By elucidating these aspects, the High Court of Calcutta clarified that Sections 53 and 11-A(7) are not mutually exclusive but rather operate in tandem to provide a comprehensive legal framework for patent protection.

Our Analysis

The court’s decision reinforces India’s commitment to the TRIPS Agreement, ensuring a minimum 20-year patent term from the filing date. This fosters international harmonization and predictability for patent holders, potentially attracting foreign investment and technology transfer to India.

However, the emphasis on international harmonization might be seen as prioritizing the interests of foreign corporations with greater resources to navigate the patenting process. Domestic inventors, especially small entities or individuals might struggle to compete or enforce their rights during the pre-grant period with limited resources.

Critics might even argue that the provisional rights offered under Section 11-A(7) are insufficient to truly protect an invention during the pre-grant period. This could leave inventors vulnerable to misappropriation of their ideas, particularly for inventions with a short commercial shelf life.

While the court has upheld the status quo, the arguments raised by the petitioner regarding the limited pre-grant rights could pave the way for future legal challenges or legislative amendments aimed at revising the scope of provisional rights granted during the patent application process.

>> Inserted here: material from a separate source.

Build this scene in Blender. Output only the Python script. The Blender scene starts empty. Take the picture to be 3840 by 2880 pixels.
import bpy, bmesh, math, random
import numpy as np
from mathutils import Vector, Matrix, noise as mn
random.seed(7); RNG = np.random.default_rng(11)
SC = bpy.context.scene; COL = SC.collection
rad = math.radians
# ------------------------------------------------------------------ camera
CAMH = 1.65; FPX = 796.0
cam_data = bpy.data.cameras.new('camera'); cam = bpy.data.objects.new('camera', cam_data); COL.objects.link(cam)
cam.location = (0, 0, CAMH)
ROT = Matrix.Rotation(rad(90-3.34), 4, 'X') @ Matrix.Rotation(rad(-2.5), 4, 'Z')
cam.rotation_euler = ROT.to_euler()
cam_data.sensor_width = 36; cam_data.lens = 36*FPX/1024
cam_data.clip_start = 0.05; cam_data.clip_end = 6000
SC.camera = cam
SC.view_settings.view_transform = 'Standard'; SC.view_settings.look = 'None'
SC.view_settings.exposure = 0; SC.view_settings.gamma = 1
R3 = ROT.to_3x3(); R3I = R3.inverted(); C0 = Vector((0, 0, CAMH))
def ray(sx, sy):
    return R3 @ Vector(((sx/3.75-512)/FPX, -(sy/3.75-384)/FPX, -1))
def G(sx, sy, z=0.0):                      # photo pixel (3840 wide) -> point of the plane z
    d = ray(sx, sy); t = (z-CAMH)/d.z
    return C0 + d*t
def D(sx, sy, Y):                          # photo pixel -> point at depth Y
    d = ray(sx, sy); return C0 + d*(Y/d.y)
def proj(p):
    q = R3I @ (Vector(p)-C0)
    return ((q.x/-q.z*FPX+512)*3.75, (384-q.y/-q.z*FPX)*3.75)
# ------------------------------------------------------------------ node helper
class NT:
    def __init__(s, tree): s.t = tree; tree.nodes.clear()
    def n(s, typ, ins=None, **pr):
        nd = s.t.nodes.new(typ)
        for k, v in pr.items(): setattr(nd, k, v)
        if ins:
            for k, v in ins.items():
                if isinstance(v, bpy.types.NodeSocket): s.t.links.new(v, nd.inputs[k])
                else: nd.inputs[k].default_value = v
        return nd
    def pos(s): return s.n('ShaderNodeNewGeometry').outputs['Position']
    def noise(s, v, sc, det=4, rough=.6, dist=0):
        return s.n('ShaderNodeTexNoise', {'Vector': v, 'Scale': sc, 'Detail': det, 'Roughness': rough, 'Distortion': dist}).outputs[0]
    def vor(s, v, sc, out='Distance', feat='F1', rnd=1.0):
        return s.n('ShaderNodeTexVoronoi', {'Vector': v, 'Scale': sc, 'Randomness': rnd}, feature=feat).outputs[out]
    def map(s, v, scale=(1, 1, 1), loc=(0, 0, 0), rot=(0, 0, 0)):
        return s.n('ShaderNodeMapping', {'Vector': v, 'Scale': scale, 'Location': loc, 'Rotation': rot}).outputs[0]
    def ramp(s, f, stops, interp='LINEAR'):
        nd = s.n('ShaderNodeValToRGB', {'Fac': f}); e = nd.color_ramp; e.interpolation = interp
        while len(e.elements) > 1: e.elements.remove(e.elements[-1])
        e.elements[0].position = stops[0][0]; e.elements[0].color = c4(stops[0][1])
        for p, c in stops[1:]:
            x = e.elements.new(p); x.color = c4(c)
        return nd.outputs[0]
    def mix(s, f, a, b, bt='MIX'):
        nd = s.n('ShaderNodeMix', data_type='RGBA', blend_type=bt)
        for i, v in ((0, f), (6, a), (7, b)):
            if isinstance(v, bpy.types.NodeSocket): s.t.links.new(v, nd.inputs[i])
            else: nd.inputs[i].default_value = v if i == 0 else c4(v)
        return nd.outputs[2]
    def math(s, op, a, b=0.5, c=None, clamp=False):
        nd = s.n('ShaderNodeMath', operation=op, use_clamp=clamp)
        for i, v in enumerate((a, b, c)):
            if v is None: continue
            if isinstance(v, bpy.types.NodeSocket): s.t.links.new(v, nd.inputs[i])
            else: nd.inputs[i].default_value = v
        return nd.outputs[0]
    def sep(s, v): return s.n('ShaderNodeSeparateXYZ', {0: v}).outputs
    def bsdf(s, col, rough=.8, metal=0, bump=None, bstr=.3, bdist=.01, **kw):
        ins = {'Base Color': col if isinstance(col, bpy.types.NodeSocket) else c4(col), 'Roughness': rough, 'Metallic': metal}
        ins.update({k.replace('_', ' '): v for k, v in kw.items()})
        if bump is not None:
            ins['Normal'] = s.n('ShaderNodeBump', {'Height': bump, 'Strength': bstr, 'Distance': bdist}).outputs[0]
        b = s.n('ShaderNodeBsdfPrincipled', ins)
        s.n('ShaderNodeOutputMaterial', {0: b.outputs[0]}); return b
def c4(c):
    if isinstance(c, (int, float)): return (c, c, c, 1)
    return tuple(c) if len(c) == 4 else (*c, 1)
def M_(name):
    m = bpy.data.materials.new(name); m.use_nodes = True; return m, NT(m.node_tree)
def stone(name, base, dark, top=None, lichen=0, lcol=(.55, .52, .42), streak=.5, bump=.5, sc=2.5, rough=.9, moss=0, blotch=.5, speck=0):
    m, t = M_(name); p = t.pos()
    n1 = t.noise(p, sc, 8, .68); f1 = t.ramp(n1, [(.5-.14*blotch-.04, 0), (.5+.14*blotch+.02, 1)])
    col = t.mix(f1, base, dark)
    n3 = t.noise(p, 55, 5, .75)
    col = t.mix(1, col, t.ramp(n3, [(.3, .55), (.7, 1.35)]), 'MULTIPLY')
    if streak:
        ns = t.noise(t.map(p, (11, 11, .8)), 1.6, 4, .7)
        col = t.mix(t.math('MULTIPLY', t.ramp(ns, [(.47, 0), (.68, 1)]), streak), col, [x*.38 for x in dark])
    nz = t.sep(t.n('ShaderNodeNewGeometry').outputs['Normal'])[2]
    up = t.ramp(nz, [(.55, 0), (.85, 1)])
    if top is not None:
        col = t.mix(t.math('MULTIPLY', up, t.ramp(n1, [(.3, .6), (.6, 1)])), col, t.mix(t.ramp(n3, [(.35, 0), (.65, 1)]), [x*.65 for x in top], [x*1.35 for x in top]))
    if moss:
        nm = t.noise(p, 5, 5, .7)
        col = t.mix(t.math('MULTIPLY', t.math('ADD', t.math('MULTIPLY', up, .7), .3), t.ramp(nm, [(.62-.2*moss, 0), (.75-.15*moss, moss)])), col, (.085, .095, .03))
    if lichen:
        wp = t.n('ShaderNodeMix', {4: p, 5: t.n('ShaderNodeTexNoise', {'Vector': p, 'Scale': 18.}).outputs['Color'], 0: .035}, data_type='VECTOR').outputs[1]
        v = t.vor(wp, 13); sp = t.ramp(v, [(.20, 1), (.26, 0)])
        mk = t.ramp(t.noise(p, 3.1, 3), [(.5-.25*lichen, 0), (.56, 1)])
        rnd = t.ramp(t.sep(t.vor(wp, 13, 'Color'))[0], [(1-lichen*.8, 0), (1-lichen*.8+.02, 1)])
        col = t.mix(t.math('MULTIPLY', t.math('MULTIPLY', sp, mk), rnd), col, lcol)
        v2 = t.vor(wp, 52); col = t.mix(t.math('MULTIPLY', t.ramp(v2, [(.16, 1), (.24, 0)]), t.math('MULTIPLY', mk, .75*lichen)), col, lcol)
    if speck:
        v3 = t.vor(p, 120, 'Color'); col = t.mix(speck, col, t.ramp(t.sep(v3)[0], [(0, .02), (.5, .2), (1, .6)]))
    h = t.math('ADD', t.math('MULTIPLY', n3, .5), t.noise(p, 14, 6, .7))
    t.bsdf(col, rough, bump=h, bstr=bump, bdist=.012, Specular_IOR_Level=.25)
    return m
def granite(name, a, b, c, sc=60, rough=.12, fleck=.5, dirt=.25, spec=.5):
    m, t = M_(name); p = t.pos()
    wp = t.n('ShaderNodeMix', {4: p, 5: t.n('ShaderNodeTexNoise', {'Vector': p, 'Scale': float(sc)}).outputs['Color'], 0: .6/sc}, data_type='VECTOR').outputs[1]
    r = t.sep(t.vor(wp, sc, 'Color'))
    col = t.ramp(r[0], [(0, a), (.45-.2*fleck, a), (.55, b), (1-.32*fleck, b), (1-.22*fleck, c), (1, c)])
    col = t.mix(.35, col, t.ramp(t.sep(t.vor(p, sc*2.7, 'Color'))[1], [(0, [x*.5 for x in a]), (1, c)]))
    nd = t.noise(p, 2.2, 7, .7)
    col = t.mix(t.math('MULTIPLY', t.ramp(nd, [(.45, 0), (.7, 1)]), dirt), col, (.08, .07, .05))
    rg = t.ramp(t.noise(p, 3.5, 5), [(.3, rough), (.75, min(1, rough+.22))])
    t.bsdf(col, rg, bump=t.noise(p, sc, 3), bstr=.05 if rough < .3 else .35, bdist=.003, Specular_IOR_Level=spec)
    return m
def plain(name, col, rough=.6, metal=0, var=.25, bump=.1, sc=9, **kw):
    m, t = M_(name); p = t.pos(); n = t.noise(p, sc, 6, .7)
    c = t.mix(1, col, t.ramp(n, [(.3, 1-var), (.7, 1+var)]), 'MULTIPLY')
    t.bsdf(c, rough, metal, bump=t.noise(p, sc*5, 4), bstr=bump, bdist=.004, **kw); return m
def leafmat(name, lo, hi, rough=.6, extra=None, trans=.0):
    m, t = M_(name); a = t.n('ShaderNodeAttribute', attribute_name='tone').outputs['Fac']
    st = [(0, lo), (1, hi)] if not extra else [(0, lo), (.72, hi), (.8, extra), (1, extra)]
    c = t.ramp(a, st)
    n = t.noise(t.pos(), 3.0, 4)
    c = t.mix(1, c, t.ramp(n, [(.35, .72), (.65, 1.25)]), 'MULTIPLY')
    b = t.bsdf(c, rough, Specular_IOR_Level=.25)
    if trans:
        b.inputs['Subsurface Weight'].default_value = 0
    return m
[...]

In essence, the Calcutta High Court’s judgment upholds a patent regime that promotes international harmonization, protects inventor interests, and fosters a predictable legal environment. It lays the groundwork for further discussions on optimizing India’s patent system for the future. While the court has upheld the current framework, it is important to acknowledge the ongoing discussions around patent law reform in India that favors incentivizing innovation while ensuring access to affordable technologies.